2022年、鉄道はどうなる? 5年半ぶりの「新幹線開業イヤー」杉山淳一の「週刊鉄道経済」(5/9 ページ)

» 2022年01月02日 08時00分 公開
[杉山淳一ITmedia]

JR只見線復旧 観光の取り組みに期待

 11年の「平成23年7月豪雨」で不通になった只見線の会津川口〜只見間について、22年の秋頃に運行再開の見通しとなった。

 11年間も不通だった理由は、当初、JR東日本がバス転換する意向を示したからだ。
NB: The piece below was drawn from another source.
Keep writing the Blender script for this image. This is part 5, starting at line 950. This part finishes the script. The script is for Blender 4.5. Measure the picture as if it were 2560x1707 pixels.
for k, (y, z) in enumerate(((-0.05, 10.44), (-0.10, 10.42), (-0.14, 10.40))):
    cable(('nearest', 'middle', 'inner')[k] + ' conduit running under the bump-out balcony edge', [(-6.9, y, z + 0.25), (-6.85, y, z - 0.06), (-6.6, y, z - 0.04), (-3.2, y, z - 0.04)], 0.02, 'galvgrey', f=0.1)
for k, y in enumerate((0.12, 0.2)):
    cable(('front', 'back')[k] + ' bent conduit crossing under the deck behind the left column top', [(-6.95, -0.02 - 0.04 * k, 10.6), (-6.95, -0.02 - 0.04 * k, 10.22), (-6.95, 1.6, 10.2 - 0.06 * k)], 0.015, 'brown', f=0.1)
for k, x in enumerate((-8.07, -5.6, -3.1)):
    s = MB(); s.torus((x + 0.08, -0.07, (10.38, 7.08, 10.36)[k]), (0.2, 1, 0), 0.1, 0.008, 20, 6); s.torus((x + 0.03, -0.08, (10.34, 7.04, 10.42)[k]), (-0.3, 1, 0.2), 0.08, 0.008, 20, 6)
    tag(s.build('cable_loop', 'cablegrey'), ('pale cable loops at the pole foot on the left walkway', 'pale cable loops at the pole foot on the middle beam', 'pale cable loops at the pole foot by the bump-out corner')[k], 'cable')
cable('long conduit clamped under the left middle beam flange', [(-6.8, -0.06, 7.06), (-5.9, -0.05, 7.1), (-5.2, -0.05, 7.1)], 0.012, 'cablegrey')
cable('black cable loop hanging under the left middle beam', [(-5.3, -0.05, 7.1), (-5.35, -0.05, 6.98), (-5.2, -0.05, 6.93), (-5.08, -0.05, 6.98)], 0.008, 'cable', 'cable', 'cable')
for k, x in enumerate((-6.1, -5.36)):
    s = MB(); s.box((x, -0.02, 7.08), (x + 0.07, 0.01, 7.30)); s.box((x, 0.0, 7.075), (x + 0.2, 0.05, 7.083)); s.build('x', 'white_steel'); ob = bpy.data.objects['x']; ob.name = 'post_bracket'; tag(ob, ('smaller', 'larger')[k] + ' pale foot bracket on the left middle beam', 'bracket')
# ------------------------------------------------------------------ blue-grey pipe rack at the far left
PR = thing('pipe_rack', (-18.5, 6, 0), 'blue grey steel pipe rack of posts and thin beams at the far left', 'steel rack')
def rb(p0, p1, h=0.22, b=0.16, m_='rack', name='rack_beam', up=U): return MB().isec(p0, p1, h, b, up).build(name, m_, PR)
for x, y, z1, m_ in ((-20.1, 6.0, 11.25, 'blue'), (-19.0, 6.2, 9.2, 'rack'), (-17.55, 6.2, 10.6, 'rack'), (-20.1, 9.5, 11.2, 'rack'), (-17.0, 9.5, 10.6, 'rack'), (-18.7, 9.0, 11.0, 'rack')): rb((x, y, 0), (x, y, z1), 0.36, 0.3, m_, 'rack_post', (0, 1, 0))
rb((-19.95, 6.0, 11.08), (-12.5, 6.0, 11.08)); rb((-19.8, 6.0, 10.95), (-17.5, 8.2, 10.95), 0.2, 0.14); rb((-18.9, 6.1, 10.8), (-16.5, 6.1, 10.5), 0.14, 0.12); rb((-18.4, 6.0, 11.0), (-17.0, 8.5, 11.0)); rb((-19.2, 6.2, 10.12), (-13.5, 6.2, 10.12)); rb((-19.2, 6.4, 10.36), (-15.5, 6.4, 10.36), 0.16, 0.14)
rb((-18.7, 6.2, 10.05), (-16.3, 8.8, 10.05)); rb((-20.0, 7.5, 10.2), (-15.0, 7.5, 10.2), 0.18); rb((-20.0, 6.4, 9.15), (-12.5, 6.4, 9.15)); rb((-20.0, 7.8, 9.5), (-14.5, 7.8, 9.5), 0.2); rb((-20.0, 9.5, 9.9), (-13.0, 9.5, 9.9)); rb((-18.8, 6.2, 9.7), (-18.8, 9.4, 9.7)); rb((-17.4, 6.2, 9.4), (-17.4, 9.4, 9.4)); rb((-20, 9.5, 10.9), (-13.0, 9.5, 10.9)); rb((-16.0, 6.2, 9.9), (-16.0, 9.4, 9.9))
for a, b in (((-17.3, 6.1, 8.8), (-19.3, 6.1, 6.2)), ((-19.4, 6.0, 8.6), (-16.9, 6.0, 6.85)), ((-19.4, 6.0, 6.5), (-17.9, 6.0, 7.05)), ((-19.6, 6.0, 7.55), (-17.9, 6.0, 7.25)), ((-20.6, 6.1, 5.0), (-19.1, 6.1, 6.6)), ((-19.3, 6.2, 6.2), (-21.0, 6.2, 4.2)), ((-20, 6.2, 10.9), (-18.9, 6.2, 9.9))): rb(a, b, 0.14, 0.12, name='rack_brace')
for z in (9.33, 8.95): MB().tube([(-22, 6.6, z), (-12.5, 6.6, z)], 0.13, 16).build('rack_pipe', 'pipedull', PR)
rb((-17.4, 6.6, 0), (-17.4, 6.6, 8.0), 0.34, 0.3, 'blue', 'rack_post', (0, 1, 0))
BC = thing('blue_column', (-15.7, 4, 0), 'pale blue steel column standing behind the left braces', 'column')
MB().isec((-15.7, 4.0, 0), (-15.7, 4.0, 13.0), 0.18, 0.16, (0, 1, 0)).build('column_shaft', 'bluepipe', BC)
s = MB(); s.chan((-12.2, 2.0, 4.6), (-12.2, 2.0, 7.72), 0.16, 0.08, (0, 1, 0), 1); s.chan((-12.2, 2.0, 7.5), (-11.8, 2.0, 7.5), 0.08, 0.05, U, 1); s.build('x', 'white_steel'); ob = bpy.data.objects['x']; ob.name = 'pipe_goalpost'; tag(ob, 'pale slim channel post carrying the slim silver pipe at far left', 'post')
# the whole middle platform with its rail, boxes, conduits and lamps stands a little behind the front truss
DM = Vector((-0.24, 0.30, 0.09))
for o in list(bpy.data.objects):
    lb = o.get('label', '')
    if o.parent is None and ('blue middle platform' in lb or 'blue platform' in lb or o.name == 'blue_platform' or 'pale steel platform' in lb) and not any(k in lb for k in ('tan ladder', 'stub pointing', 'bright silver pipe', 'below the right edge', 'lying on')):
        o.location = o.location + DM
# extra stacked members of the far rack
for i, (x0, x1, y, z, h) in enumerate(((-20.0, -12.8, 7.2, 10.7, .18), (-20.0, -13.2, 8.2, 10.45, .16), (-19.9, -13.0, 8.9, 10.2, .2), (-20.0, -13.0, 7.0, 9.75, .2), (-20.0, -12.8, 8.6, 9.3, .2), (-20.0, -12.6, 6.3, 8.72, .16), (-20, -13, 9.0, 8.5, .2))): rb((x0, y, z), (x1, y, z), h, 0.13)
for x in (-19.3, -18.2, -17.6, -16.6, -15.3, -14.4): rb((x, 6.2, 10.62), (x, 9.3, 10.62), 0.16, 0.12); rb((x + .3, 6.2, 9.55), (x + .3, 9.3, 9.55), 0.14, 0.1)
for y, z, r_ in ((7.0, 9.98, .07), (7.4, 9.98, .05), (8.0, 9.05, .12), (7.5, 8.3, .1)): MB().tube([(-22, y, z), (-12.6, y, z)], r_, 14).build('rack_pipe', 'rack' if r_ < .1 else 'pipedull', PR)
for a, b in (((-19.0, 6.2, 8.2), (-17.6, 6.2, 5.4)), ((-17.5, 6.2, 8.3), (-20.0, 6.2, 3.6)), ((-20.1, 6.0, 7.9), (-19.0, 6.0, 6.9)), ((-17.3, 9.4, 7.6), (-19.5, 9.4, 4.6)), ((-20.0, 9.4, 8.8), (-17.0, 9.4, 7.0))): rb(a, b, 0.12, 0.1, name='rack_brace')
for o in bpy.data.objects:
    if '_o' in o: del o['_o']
復旧費用は約85億円、工期は4年以上。それだけ資金と時間を費やして復旧しても赤字路線になる。

 黒字になる見込みのない部門に投資するなんて民間企業にはあり得ない。株式公開企業なら、株主が反対する。株式とは投資の見返りに利益を分配してもらう仕組みだから、分け前が減る事案は賛成しない。しかしJR東日本は公共交通を担う責任がある。だから「バスの運行で責任を果たしたい」と提案した。

 同じ年の3月に東日本大震災が起きたばかり。ここでも鉄道復旧に明暗があった。赤字企業の三陸鉄道などは自治体と国の支援が行われ、ほとんど国の支援で復旧できた。しかし、黒字企業のJR東日本の路線について国は支援できない。鉄道軌道整備法で、国が被災路線を補助できる企業は経営困難な会社に限定された。黒字企業に資金援助した上で黒字だった場合、補助金によって配当や役員報酬が支払われたように見えるからだ。

 この法律は国策としては不公平を解消するように見える。しかし、鉄道事業者としては、「国の支援がないなら赤字路線を切り捨てよう。交通事業の責務はバスで良い」となる。実は国も「地域に見合った交通を整備すべき」という考え方で、これは暗に「お金と手間がかかる鉄道じゃなくてもいいでしょう」だ。

 しかし、地域としては鉄道で存続してほしい。特に只見線の被災区間沿線にとっては、ほかの地域との連絡手段が国道252号と只見線しかない。鉄道はトンネルが多く積雪には強い。国道はほとんど地上で積雪時に使えない。鉄道をふだん使う人がいなくても、ライフラインのひとつとして重要だ。